The craft of jewellery-making in Byzantium
It's hard to think of an empire that had a more resplendent tradition of jewellery than the Byzantine. For centuries, Byzantium reigned supreme and cultivated the arts, architecture and music together with a unique style of jewellery. Utilizing the splendour and wealth of Greece, Egypt and the Middle East, as well as parts of Russia and North Africa, Byzantine craftspeople created a unique style of jewellery.
In this period of prosperity, men, women and children alike wore bracelets, necklaces, body chains, rings and ornate earrings, coats of arms with heavy rings, decorated with symbolic words, or biblical scenes. Jewellery was a way to represent one’s social status in the Byzantine Era. So much so that Emperor Justinian decreed that some precious gems and stones such as emeralds, pearls, and rubies were for the exclusive use of the Emperor in a law called the Justinian code in 529 AD. The plebs were allowed to wear a golden ring but the Emperor presented diplomats, the military, and high-ranking officials with fine jewellery made by imperial craftsmen and personally selected by the Emperor himself.
With an abundance of gold mined from areas near Constantinople, artisans created luxurious gold pieces of jewellery combined with rubies, sapphires, emeralds, pearls, amethysts, lapis lazuli and other precious stones obtained from trading with India, Persia and the East.
Byzantines imbued gemstones with symbolic meaning. For example, pearls were believed to have come into existence when a lightning bolt struck an oyster shell. As pearls were rare and hard to acquire as they were imported from India, the Gulf and the Red Sea, their value and perception of power increased to an almost symbolic degree. Gems were indeed more important than gold in Byzantine times, and less effort was put into the craftsmanship of gold if the jewellery design was to include big gemstones.

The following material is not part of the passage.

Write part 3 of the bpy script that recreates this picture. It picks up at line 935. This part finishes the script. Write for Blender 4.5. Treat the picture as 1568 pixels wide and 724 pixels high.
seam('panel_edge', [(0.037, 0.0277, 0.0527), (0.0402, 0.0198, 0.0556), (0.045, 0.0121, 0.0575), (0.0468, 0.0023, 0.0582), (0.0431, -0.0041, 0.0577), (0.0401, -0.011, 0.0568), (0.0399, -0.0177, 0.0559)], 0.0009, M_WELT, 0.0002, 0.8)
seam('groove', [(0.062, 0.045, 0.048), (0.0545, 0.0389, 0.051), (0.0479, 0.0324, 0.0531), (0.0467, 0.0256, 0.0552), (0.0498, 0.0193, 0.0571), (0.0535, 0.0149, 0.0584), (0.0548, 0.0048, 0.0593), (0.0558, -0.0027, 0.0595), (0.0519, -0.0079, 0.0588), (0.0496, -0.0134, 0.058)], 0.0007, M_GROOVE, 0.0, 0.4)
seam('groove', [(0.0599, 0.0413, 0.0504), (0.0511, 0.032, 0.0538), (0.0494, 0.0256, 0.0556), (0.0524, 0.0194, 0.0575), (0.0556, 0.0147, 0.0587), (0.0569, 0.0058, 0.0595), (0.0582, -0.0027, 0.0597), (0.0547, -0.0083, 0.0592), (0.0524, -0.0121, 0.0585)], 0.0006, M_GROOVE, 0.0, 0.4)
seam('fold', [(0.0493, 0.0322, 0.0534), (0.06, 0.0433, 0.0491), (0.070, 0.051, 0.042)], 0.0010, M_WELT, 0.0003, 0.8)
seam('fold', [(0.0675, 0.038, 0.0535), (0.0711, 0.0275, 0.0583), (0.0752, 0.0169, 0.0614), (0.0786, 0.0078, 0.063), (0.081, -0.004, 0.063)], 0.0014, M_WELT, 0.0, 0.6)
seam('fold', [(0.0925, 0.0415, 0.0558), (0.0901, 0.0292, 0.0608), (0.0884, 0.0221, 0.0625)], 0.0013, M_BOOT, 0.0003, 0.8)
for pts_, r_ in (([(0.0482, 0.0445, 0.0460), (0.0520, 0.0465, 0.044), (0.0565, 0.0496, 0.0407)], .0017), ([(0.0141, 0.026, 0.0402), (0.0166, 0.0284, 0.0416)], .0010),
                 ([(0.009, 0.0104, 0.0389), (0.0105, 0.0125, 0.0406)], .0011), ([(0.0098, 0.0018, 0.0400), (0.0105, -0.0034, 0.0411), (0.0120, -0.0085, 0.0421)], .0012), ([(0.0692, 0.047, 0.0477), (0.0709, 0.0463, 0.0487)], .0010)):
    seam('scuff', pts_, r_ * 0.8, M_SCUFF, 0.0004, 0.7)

Glyptography (the art of carving gemstones) was also popular, with cameos and intaglios in the form of ring stones and pendants.
Coins were also used to make jewellery, a remnant of which can be found today in some Roma cultures. Seen as portable portraits of the emperor, these coins were often imbued with amuletic properties, such as protection against bad luck, illness and evil.
Jewellery for Byzantine royals and the elaborate hierarchy of the court were both luxurious and symbolic. Only the best artisans in the court workshop crafted royal jewellery for the Byzantine Imperial family, not sharing the secrets of their techniques with anyone. As with all things Byzantium, the inspiration for the designs and creativity, in general, was thought to be divinely sent.
Byzantine jewellery made strong use of the Christian cross and other early religious symbols - Christian symbolism was the backbone of all aspects of Byzantine art. Some royal jewellery borrowed Roman and pagan iconography to emphasize a ruler's power. Hellenistic heroes or gods often appeared on Byzantine jewellery alongside Christian imagery. A necklace may have featured military trophies, political symbols or imperial insignia.
Byzantine goldsmiths used a variety of techniques to produce motifs on gold: repetitive motifs were embossed on gold with a dye, individual work was chased and fine detail was achieved by engraving with a fine-tipped tool. The Byzantine artisans were masters of highlighting such delicate details in relief with the use of niello (a black mixture used as an inlay on etched metal).
Opus interrasile, a kind of pierced openwork metalwork, which was popular in the Roman Empire, was used more elaborately and creatively by Byzantine artists.
From the 9th century onwards, the technique of cloisonné enamel was imported from the west only to be perfected and widespread, as it achieved polychromatic designs. Throughout the following centuries, Byzantine jewelry-making reached new heights of craftsmanship, achieving a historic pinnacle of ornate and opulent jewellery.
One can get an idea of the full effect of Byzantium’s rich, sumptuously decorated style by observing the mosaic of Basilica di San Vitale in Ravenna, especially the mosaics of Emperor Justinian and Empress Theodora and her entourage. Iconic and quite baroque, Byzantine glamour was rediscovered in the 20th century by Coco Chanel, who perhaps identified with Theodora who, starting out as an acrobat performer, rose to glory to become the Empress of Byzantium.